Un tren pasaba abajo y el aire salió woosh de la rejilla. LOWKEY, por su parte, odiaba el MTA. «Yo a menudo paso media hora ahí en la estación no más abriéndole la puerta a la gente». Estaba, creo, harto de pagar el pasaje; aunque nunca llegué a saber bien las dimensiones completas de su campaña, y sospecho que ni él las sabía. A pesar de eso, no ocilaba en su dedicación al proyecto. Cuando lo volví a ver un par de horas después, había hecho más de 200 pegatinas de FREE MTA y conseguido cinco cinceles más para inscribir su mensaje equitativamente en las ventanas de los A C E B D F M G J L 1 2 3 4 5 6 7 Q N W R. Luego le pregunté qué tenía que ver su campaña con otros movimientos, si había una pagína web a dónde gente interesada podía ver más información—«bueno», me dice, «FTP está ahí, sabes, y hay otros, ya no me acuerdo de sus nombres...». A LOWKEY no le interesaba www.change.org, www.petition.org; no sabía que este mes que viene Luxemburgo será el primer país en erradicar por completo la tarifa de transporte público ni que las recientes manifestaciones en Chile comenzaron a partir del aumento del pasaje del metro; no soñaba de establecer acá alguna asociación a la línea del brasileño Movimiento Passe Livre o el sueco Planka.nu.
No era anarquista ni liberador ni guerrero de justicia social; no, era un vato de Queens que tenía una infancia bastante infeliz. Según lo que me contó, se rio por primera vez alrededor de los 12 jugando Xbox Live. Vive en el depa que su abuela vació cuando se mudó a Florida y no tiene trabajo; se explicó: «la única cosa que sé que quiero hacer es escribir en los trenes». Como su antepasada espiritual, lo hace con una industria prolífica que llega a rozar lo religioso. En el caso de LOWKEY, sin embargo, es una religión sin dios y sin seguidores: al parecer no hay intención de cambiar las cosas, de seguir el camino justo; y aun si lo hubiera, ¿cómo unas palabritas grabadas en la ventana podrían evangelizar a un vagón lleno de personas pegadas a sus pantallas?
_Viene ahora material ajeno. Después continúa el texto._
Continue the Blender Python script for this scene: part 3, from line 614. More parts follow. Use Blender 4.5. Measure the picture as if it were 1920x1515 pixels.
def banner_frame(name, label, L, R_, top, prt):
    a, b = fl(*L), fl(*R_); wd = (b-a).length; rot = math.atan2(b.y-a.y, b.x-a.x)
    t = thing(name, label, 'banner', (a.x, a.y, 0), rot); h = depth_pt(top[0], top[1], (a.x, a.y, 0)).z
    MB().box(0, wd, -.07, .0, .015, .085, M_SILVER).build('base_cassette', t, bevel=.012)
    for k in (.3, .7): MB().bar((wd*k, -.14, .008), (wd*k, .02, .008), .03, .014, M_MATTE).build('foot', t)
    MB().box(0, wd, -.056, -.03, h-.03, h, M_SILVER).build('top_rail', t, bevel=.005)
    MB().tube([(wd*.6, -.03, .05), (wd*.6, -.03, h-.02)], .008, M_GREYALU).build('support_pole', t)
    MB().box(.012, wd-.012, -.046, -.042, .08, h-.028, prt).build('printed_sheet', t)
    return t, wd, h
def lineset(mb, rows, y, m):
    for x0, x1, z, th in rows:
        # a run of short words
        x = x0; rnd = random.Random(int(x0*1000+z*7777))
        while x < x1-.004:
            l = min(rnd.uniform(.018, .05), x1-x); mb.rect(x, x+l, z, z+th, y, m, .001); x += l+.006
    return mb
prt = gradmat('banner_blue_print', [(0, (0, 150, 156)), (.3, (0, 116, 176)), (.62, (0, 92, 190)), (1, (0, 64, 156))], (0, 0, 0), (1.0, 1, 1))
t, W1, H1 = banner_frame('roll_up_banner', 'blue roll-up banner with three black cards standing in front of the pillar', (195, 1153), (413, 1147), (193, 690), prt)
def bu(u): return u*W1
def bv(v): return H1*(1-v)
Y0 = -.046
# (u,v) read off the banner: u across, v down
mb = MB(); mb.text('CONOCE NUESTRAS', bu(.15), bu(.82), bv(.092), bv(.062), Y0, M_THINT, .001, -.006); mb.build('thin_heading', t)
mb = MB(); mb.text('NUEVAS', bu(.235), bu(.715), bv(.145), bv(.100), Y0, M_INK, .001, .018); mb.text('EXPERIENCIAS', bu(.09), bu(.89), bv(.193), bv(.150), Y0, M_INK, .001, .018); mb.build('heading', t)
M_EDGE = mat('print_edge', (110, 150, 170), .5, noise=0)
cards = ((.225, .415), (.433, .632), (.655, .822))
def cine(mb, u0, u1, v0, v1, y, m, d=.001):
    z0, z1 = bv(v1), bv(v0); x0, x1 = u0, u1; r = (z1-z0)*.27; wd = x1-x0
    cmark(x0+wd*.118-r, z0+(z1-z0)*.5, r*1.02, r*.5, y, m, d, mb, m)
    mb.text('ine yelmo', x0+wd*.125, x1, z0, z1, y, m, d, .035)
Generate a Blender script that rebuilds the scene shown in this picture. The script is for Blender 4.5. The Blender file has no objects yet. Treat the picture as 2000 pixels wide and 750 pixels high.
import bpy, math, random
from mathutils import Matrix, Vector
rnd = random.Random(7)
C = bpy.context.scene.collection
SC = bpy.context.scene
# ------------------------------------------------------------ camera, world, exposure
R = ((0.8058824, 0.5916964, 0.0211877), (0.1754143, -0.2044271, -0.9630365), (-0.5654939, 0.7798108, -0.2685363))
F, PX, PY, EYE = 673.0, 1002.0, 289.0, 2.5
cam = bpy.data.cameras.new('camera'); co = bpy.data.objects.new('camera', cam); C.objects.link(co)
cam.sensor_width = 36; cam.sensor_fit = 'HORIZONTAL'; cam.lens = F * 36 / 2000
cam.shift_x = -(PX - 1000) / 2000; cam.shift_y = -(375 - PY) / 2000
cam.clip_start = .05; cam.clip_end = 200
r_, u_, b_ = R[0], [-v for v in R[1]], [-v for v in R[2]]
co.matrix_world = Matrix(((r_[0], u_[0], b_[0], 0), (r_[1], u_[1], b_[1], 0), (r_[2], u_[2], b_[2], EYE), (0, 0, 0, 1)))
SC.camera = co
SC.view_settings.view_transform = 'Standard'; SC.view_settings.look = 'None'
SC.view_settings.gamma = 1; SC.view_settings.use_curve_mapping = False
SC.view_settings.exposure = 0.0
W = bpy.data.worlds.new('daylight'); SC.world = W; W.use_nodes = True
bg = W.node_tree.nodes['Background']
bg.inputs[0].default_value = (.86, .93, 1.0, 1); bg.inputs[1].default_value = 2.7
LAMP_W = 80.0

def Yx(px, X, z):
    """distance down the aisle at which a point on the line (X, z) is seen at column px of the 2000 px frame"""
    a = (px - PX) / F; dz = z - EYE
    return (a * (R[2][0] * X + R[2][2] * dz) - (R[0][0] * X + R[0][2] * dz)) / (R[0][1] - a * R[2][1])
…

Capaz que no haya nada de nuevo en la idea de un mensaje vacío, del significante desvinculado del significado; culpa de Duchamp, culpa de Warhol, culpa de Instagram: capaz que tal cáscara sea justo el hecho estético — forma sin fin.
Lo vi una vez más, y estaba taggeando su nuevo nombre sobre el buzón en la esquina de Church Street: SHEEPLE.